The Dead Green Treaty

stinks up the room in Cancun. Which makes the economy-killing legislation passed by the morons in California (including moron-in-chief Schwarzenegger) even more pointless.

[Update a few minutes later]

An excerpt:

Our genius environmentalists came up with the idea that in order to make the treaty more palatable to US public opinion and therefore to the Senate, the US would assume an open-ended and eternal obligation to pay tens of billions of dollars a year to various developing world governments, however corrupt, incompetent, dictatorial and unfriendly these might be. Iran, Cuba, and North Korea would get money just like Yemen, Syria and Sudan. In exchange, these countries along with India and China would accept restrictions on their carbon output that are significantly less drastic than those to be imposed on the US.

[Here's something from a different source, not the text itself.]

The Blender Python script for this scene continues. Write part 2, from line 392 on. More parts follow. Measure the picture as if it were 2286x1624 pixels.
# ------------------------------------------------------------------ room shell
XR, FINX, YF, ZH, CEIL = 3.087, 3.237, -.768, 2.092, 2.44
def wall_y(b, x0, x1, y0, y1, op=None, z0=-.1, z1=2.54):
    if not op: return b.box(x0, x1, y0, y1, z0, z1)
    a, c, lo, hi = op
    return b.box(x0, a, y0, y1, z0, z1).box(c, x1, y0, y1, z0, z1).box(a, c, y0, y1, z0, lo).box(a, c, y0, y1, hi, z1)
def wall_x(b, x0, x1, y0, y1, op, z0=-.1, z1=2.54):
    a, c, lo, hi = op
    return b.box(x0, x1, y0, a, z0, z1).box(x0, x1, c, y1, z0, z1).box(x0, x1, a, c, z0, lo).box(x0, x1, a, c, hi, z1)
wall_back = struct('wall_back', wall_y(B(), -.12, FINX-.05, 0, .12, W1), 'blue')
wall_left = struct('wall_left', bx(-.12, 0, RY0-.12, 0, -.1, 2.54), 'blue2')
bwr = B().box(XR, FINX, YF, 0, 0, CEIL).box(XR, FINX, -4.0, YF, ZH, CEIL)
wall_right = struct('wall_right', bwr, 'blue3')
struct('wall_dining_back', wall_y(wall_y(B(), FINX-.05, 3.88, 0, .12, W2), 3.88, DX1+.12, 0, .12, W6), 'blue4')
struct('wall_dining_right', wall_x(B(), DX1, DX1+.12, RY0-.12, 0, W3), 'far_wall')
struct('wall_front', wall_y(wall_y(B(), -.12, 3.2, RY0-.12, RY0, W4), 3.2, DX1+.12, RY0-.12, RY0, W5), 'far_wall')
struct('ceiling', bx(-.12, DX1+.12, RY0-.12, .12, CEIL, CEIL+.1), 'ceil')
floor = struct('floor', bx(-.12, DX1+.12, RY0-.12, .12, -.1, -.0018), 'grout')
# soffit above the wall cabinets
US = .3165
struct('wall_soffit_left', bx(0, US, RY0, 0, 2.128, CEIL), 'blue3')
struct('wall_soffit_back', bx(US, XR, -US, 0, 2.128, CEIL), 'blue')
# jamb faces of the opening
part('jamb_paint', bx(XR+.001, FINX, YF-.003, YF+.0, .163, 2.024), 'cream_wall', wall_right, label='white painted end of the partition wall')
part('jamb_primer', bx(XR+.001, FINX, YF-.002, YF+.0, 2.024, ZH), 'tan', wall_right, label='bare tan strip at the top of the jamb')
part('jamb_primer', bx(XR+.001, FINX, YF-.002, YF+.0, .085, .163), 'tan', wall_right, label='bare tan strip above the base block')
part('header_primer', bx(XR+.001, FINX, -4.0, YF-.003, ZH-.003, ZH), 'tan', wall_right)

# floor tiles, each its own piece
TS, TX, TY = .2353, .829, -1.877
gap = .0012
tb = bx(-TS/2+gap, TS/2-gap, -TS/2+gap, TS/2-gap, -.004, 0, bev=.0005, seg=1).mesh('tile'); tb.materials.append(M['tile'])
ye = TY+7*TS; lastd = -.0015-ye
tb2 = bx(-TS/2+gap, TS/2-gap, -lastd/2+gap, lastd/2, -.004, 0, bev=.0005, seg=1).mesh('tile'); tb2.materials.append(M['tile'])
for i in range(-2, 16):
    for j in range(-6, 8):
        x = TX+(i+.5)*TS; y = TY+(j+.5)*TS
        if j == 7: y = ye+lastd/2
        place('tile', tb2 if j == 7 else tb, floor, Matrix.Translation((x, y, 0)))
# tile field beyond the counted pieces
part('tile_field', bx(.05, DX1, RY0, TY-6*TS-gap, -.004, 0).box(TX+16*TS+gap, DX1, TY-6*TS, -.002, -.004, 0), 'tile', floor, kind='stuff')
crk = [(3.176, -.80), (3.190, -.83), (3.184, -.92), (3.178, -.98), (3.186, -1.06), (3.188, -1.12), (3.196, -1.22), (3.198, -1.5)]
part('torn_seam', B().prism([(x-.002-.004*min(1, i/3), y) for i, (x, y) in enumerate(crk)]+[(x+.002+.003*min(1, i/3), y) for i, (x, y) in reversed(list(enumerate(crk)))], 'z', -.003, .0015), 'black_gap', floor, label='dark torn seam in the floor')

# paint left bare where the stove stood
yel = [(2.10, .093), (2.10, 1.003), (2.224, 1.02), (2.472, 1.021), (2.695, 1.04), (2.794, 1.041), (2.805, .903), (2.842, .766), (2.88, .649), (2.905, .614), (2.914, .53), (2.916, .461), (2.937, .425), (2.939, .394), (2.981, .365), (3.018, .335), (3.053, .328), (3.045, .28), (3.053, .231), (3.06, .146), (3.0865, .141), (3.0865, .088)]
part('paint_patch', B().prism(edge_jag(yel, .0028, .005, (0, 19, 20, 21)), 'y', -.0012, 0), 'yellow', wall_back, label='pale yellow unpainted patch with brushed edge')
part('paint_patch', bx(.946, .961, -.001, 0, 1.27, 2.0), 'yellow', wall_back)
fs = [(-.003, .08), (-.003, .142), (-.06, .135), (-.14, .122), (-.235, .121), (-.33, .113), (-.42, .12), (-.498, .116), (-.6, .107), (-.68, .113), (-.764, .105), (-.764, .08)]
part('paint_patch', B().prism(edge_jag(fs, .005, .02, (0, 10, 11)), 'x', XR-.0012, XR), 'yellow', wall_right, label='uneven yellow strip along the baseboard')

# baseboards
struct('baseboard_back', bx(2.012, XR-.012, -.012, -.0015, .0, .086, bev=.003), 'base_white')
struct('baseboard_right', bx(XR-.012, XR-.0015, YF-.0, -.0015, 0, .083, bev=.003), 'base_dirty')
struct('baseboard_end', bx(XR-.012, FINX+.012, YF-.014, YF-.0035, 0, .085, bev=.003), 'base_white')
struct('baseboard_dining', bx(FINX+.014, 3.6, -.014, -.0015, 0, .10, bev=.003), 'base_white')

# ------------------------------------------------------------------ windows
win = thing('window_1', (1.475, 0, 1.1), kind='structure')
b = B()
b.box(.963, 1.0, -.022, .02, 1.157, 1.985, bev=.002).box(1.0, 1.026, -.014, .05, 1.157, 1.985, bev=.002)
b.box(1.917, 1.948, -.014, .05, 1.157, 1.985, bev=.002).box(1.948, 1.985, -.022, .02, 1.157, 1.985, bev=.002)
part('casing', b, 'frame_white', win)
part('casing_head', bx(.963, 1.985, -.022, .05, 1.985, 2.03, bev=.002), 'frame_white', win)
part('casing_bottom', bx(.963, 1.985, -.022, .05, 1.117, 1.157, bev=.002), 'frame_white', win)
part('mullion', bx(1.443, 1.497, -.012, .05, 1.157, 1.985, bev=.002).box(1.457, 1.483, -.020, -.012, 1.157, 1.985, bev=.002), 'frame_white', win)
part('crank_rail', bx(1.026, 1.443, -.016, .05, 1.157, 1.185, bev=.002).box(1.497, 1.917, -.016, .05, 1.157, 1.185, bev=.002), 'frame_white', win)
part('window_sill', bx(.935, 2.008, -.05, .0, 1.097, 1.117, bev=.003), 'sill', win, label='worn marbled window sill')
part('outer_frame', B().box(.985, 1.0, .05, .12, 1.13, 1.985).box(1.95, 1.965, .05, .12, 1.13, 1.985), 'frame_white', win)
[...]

Who could possibly object to a smart plan like this? What US Senator wouldn’t love to defend a vote to force taxpayers to subsidize Iran while giving China permanent business advantages over the US? Surely Glenn Beck and Rush Limbaugh would find nothing to attack here. Getting two thirds of the Senate to ratify a no-brainer like this would be a cakewalk.

This is the fruit of the gigantic brains of the Great Gurus of Green. This is the bright shining idea at the core of the UN process: that US opposition to Kyoto could be overcome by requiring the US to pay tens of billions of dollars in Green Danegeld to the third world every year. And the people who thought of this had Big Degrees from Name Schools! We know, because they keep telling us, that they are smarter than the rest of us and they understand complex systems better than we do. These are the geniuses to whom we are to entrust ever greater control over ever larger swathes of the global economy because, after all, they see so clearly and so far.

The world’s in the very best of hands.